While the service-provider is enabled and has at least one capability enabled, a health-check event will be sent on a 5 minute interval. The health-check handler must respond in a timely fashion with a response message that has a HTTP 200 code and has the required JSON-content body.

A health-check failure one of these scenarios:

  • Failure to respond within 10 seconds
  • The HTTP response does not have a HTTP 200 status code.
  • The HTTP content-type is not application/json.
  • The HTTP content body is not the correct JSON object. See below for the JSON object shape.

The guide Implementing Health Check Handler has details on how to implement a successful health-check handler.

While the service-provider is enabled and has at least one capability enabled, a health-check failure will automatically move the service-provider to the pending state. When in the pending state, no webhook events will be sent to the service provider.

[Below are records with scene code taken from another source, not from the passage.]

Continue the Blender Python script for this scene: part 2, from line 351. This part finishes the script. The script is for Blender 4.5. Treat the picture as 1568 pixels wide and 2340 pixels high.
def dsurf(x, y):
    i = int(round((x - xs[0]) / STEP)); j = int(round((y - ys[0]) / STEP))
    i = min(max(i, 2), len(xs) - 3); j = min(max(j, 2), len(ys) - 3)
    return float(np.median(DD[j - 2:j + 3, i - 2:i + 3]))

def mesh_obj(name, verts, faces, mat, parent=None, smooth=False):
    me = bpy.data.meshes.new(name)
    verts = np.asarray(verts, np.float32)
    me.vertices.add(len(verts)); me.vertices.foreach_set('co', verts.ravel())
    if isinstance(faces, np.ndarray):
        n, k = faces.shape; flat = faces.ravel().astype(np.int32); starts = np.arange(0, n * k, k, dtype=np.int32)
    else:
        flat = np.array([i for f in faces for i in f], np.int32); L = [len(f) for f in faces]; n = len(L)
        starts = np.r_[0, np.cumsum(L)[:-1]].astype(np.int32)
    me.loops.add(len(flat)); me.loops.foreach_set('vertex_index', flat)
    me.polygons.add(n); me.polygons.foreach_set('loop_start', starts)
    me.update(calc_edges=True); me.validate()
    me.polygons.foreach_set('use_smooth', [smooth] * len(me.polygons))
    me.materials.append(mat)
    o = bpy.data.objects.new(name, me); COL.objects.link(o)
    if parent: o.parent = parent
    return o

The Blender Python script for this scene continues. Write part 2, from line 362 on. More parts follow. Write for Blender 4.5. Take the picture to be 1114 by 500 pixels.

The pending state is different from the enabled or disabled states. After entering the pending state, health-check events will initially be sent on the same 5 minute interval for 2 more health-check failures (for a total of 3 sucessive failures). After the third health-check failure, the interval will be increased to 15 minutes. Health-checks will continue to be sent every 15 minutes indefinitely until the service-provider responds successfully to a health-check or is manually disabled or re-enabled in Production Administrator.

If the service-provider responds successfully to a health-check while in the pending state, it will automatically be changed back to the enabled state. Once returned to the enabled state, webhook events will again be sent to the service-provider.